Carpe Diem

13 Avr Carpe Diem

Il y eut un échange de regard. Nous nous croisions dans la rue. Comme toujours, je ne marchais pas, je courais presque. Pourtant, j’eus le temps de m’effacer légèrement pour lui laisser le passage alors que le trottoir, à cet endroit, rétrécissait juste pour faire exprès.

Alors nous nous sommes vus. Et j’ai compris. Le temps d’un coup d’oeil. J’étais déjà plus loin lorsque j’ai tout saisi.

Cette crainte dans son regard, je n’en avais jamais vue de pareille. Une peur mortelle. Celle de la vieillesse livrée dans son entière fragilité.

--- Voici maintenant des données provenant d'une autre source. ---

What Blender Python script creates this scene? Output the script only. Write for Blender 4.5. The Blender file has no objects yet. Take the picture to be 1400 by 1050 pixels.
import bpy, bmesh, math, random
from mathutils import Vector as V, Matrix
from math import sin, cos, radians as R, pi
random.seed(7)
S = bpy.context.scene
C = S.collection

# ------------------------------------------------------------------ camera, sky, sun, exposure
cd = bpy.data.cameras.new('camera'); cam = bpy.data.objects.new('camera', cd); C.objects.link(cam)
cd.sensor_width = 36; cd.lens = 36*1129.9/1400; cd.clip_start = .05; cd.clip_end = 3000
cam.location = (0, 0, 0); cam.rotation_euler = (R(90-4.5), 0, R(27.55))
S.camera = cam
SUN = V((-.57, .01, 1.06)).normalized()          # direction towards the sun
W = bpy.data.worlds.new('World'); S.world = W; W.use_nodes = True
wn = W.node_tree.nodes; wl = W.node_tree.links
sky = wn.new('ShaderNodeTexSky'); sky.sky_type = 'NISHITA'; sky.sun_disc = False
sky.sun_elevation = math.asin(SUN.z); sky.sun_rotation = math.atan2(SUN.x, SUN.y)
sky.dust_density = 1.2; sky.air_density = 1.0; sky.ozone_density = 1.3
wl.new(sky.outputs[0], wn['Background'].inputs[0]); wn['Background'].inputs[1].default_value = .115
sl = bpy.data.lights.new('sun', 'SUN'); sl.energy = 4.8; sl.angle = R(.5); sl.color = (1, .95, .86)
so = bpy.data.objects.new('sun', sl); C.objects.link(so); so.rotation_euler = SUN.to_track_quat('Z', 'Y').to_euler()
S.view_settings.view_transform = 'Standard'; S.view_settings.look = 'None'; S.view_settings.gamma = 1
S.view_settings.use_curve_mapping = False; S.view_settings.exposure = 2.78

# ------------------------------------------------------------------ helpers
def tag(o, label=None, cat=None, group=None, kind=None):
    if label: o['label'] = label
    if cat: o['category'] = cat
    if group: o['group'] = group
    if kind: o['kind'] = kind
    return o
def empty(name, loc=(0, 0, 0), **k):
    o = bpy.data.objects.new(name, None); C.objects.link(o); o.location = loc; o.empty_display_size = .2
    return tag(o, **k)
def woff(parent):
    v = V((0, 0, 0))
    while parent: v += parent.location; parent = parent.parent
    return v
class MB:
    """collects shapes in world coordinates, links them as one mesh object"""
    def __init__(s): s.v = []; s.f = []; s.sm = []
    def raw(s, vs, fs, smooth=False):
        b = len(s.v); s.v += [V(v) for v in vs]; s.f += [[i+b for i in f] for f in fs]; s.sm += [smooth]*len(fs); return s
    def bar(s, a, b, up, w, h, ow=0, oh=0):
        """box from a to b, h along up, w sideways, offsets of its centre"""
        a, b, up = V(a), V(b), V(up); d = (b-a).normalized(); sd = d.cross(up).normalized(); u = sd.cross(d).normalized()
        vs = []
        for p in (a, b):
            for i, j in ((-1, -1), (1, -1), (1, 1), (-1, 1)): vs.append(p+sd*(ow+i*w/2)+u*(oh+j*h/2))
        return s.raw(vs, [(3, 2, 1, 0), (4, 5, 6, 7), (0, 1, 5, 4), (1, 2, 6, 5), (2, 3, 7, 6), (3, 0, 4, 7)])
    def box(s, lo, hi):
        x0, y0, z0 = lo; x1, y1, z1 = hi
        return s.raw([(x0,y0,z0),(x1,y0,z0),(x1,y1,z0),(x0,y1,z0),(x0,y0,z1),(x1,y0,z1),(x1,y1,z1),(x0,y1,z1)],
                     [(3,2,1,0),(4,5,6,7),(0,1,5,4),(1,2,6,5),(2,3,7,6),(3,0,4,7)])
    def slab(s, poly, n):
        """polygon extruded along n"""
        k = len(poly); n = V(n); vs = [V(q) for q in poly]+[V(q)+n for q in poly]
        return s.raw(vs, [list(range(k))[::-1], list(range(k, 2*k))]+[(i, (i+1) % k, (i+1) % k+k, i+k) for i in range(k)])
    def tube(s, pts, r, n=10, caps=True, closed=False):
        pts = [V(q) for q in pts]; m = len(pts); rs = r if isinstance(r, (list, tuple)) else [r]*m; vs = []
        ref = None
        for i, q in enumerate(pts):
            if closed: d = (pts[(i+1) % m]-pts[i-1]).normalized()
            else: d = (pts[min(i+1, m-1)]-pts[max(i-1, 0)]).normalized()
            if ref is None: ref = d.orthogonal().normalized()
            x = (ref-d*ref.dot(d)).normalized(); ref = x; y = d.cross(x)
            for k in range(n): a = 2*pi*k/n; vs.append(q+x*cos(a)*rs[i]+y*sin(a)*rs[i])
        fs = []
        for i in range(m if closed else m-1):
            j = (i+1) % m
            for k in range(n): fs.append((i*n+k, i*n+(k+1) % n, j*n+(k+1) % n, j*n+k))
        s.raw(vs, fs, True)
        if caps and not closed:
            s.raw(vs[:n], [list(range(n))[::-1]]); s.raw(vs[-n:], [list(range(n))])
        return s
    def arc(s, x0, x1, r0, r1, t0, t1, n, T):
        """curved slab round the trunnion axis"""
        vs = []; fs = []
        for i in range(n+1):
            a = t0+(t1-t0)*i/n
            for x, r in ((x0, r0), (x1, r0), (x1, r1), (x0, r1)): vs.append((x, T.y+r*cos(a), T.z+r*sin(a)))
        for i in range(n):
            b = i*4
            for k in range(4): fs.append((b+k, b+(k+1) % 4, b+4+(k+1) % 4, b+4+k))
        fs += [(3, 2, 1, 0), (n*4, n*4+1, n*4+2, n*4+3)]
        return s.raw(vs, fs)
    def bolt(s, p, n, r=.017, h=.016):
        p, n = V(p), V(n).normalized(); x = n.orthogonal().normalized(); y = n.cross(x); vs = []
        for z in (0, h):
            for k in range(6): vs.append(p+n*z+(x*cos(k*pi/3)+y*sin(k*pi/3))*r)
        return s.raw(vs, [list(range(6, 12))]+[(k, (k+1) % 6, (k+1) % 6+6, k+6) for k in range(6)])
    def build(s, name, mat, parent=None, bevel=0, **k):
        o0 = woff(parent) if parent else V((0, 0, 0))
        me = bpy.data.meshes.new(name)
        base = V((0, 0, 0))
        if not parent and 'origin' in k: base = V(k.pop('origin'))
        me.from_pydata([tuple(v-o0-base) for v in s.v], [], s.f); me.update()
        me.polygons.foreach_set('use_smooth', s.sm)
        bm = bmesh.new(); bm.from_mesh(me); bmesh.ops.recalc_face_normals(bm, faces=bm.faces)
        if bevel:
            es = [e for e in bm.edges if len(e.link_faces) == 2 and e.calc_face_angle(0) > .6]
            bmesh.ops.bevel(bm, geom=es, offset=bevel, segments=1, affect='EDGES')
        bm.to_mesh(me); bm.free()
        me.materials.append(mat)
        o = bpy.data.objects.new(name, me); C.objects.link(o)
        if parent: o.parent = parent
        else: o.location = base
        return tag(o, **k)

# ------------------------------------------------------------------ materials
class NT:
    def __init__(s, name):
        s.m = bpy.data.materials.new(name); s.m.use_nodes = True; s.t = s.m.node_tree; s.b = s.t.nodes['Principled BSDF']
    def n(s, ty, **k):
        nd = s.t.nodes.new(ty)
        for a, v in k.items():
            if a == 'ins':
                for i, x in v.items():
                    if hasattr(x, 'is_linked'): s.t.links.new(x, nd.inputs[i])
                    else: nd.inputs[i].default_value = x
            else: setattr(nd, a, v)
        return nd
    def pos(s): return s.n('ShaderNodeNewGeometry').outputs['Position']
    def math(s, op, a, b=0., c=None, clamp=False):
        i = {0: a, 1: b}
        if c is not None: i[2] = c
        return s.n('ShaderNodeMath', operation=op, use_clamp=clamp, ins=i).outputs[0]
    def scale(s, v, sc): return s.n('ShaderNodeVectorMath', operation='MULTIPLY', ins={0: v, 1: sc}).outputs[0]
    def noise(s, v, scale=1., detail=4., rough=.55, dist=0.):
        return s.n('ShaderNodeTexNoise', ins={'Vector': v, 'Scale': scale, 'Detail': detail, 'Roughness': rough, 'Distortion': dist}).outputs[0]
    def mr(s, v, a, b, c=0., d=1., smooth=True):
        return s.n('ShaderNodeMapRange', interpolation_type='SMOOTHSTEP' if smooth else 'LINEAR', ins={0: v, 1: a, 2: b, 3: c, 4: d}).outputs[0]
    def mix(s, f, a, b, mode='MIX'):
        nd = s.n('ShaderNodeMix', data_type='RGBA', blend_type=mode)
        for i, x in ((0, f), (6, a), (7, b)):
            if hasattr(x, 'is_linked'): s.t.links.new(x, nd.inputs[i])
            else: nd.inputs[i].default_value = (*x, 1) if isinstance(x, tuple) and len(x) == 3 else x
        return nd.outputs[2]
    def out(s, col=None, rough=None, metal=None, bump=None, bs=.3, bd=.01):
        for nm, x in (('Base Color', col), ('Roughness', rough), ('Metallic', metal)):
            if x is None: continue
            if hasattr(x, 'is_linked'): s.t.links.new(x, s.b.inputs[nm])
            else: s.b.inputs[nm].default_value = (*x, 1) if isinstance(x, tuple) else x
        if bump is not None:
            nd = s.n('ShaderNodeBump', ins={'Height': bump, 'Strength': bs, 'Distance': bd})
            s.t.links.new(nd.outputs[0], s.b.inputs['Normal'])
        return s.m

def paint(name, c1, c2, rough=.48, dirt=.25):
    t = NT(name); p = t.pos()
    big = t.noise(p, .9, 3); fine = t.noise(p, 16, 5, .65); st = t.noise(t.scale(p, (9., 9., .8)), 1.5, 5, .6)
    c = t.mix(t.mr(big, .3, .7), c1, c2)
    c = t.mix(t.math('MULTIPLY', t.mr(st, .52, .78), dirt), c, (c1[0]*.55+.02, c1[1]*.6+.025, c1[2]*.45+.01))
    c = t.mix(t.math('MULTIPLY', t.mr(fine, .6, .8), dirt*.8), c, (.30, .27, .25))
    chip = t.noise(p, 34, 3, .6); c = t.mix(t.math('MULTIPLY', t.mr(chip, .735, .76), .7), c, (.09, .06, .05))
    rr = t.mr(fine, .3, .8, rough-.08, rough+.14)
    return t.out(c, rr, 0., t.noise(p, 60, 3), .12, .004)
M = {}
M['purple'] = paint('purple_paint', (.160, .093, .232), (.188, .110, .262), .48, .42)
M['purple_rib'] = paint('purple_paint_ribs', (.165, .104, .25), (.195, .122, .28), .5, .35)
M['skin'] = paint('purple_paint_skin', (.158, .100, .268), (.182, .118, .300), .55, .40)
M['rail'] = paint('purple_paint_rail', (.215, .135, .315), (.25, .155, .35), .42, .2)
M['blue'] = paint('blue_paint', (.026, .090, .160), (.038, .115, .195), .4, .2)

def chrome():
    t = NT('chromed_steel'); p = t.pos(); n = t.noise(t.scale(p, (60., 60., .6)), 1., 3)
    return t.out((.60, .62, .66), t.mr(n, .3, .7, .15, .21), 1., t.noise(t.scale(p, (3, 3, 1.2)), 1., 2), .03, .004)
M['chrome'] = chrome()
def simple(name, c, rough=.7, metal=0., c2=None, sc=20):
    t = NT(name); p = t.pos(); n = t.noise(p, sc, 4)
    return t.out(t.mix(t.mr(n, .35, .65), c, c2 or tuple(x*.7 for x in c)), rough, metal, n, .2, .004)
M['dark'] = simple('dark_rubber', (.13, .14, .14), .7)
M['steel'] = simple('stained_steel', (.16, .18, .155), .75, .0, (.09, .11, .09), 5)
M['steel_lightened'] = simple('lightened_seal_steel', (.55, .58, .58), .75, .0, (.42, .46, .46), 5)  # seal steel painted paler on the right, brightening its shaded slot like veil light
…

La vieille dame n’avait plus l’âge d’être regardée et convoitée depuis quelques dizaines d’année déjà. Pourtant, à la finesse de ses traits, son élégance et l’abondante chevelure qu’elle coiffait d’un foulard discret, je vis qu’elle avait encore les vestiges d’une grande beauté qui avait dû distribuer beaucoup de bonheur de son vivant.

Son pas était hésitant. Elle savait qu’elle était devenue une proie facile. Celle d’un passant distrait ou malveillant pouvant la bousculer et la fracasser sur le bitûme, ou celle de n’importe quel voleur à la tire. Elle se savait définitivement vulnérable. Chaque sortie dans la rue devait tenir de l’exploit et, en même temps, d’un formidable défi contre le néant qui la guettait déjà dans l’ombre de sa chambre, le creux de son lit.

Carpe Diem, me suis-je dit. Et j’avais en tête une scène mémorable du film « Le Cercle des Poètes disparus ». Nous sommes tous en train de vieillir et de mourir, et je n’ai pas encore commencé de vivre.